## What to work on
Among the lines of data below, reproduce only those from the one with "Continue the Blender" through the one with "return x, y, np.stack([i, i", exactly as they stand, both ends included.

(Scene modeling code data)
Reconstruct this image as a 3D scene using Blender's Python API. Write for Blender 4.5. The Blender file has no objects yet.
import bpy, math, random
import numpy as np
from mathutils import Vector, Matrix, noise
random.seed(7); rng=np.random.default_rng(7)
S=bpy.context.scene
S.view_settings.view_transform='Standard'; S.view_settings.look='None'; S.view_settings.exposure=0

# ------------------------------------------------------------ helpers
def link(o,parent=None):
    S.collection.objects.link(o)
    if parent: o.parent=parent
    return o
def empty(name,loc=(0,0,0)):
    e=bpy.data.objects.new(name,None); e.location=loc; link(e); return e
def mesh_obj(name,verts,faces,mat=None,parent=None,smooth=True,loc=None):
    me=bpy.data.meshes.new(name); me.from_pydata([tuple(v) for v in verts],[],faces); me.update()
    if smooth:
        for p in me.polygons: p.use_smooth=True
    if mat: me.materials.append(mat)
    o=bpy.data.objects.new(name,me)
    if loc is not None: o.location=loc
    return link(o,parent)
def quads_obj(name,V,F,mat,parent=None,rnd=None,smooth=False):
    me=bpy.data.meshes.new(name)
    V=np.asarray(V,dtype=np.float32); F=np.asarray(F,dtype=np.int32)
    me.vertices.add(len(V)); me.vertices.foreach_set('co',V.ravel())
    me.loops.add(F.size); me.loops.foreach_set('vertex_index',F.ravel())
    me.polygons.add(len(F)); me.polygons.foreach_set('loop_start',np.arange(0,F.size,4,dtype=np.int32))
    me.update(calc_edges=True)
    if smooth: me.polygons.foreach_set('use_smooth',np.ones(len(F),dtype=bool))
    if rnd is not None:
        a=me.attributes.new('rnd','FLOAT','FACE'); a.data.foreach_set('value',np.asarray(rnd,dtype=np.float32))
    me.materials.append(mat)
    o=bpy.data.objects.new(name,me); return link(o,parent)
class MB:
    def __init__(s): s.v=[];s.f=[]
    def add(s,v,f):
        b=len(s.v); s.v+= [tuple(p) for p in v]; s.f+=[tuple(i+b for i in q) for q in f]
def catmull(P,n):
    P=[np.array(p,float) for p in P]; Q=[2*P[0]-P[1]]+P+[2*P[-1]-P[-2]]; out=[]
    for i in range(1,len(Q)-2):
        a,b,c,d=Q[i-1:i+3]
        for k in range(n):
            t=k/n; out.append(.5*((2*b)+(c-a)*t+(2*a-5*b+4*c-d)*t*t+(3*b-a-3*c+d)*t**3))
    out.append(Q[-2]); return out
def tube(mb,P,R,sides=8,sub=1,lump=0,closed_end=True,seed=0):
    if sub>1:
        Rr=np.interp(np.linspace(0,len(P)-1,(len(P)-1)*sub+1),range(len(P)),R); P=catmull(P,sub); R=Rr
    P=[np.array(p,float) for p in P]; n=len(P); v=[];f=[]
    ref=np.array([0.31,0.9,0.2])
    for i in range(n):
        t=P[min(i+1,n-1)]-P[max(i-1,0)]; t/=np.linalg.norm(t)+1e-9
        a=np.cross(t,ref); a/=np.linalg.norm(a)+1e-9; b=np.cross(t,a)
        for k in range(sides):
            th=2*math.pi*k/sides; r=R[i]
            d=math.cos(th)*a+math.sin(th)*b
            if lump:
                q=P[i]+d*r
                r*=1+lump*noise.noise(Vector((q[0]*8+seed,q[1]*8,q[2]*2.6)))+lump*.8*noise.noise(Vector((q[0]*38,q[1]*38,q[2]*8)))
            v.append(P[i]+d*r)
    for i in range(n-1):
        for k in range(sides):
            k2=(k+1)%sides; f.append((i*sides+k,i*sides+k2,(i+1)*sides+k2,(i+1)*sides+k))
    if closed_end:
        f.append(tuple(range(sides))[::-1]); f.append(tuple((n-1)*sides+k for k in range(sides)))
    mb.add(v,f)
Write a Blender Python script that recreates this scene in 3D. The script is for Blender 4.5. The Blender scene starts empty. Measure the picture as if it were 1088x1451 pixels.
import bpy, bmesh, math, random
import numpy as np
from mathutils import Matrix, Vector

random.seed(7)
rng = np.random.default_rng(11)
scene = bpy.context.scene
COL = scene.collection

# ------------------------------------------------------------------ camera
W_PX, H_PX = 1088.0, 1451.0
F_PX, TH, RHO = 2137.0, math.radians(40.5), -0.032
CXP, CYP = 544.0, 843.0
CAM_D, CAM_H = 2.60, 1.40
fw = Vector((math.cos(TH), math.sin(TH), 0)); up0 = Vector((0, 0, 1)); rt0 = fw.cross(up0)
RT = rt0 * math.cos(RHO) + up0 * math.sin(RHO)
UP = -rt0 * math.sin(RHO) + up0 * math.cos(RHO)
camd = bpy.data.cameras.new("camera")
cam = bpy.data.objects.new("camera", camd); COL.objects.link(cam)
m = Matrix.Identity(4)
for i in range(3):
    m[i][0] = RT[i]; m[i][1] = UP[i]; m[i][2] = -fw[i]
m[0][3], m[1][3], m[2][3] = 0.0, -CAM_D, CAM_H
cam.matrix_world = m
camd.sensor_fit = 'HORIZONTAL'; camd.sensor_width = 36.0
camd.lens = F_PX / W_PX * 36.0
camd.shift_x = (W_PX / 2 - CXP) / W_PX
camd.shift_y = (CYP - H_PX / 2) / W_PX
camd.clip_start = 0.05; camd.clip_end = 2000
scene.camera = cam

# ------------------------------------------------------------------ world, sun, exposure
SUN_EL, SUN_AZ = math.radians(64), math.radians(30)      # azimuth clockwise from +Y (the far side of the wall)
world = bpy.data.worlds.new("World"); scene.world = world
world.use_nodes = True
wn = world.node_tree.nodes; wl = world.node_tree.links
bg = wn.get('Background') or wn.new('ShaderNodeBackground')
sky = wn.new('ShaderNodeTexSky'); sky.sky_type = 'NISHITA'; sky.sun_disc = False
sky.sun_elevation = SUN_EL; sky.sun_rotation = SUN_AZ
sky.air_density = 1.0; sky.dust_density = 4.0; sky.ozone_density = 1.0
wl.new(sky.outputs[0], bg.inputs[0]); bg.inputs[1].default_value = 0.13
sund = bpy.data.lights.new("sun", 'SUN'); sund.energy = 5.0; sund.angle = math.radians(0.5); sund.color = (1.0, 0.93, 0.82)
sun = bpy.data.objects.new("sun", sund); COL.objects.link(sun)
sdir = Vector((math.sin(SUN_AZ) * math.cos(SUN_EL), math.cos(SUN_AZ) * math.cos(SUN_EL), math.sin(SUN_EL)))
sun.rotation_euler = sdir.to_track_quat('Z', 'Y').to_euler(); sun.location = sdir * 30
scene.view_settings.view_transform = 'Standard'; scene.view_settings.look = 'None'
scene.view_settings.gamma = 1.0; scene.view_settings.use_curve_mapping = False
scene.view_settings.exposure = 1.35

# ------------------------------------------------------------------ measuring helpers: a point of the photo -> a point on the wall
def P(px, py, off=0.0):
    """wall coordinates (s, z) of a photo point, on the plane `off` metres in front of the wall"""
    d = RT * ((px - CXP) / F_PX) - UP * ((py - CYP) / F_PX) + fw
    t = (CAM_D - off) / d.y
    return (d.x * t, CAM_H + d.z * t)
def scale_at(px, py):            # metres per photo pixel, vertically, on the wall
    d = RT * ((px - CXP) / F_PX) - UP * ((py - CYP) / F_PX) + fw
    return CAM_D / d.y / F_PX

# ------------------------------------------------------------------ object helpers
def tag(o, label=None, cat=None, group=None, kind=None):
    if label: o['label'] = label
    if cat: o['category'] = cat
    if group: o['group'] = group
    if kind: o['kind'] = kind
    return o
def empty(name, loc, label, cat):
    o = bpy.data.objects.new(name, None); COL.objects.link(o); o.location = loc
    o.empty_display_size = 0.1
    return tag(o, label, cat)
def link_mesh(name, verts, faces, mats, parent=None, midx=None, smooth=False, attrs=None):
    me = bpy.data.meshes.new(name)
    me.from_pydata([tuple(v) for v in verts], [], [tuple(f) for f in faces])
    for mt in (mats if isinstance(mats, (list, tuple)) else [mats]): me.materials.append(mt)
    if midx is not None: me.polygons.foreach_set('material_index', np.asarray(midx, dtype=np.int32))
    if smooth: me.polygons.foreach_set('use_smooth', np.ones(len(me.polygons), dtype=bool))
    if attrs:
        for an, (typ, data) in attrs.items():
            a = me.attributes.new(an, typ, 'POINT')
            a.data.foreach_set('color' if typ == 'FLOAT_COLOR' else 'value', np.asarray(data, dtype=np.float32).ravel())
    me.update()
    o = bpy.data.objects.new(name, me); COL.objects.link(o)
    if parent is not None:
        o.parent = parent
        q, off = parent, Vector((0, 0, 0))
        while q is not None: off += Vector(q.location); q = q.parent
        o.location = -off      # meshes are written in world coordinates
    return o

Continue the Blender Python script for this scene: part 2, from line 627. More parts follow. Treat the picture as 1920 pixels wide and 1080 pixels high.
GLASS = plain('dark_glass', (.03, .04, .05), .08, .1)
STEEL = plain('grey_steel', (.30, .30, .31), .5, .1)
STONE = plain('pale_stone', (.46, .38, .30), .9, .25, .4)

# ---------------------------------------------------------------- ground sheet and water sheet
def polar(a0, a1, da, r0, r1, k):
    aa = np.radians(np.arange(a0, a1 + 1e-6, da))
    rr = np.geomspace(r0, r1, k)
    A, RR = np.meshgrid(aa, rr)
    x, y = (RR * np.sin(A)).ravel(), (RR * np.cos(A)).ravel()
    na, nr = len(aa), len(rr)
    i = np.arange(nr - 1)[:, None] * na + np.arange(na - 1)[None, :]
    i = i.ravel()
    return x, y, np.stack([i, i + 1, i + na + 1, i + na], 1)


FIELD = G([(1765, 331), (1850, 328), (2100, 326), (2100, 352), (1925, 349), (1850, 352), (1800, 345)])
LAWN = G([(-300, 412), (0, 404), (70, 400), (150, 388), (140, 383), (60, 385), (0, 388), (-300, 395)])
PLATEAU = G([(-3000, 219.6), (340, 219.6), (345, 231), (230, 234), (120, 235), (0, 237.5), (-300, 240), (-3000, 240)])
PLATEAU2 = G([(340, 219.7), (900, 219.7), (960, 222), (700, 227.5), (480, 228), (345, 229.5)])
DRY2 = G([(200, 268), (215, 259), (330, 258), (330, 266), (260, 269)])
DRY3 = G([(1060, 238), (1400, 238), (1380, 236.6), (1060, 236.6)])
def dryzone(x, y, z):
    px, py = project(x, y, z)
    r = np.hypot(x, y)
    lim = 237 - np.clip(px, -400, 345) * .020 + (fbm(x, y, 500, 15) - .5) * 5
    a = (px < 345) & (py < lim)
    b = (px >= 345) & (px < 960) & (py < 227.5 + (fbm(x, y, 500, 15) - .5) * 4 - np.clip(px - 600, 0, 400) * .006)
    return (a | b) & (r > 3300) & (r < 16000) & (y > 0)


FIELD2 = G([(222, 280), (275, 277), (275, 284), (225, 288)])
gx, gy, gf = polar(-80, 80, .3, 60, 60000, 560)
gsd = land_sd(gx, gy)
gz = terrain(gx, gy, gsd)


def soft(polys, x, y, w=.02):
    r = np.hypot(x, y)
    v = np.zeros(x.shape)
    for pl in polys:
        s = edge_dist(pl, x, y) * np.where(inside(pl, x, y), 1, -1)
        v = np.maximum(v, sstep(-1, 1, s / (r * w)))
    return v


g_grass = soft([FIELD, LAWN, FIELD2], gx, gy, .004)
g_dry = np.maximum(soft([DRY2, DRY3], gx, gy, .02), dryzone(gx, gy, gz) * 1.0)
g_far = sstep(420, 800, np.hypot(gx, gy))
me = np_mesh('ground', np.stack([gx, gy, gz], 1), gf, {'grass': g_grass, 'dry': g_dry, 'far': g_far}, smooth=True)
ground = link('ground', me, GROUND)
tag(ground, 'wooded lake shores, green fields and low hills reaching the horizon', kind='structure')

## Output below
Continue the Blender Python script for this scene: part 2, from line 627. More parts follow. Treat the picture as 1920 pixels wide and 1080 pixels high.
GLASS = plain('dark_glass', (.03, .04, .05), .08, .1)
STEEL = plain('grey_steel', (.30, .30, .31), .5, .1)
STONE = plain('pale_stone', (.46, .38, .30), .9, .25, .4)

# ---------------------------------------------------------------- ground sheet and water sheet
def polar(a0, a1, da, r0, r1, k):
    aa = np.radians(np.arange(a0, a1 + 1e-6, da))
    rr = np.geomspace(r0, r1, k)
    A, RR = np.meshgrid(aa, rr)
    x, y = (RR * np.sin(A)).ravel(), (RR * np.cos(A)).ravel()
    na, nr = len(aa), len(rr)
    i = np.arange(nr - 1)[:, None] * na + np.arange(na - 1)[None, :]
    i = i.ravel()
    return x, y, np.stack([i, i + 1, i + na + 1, i + na], 1)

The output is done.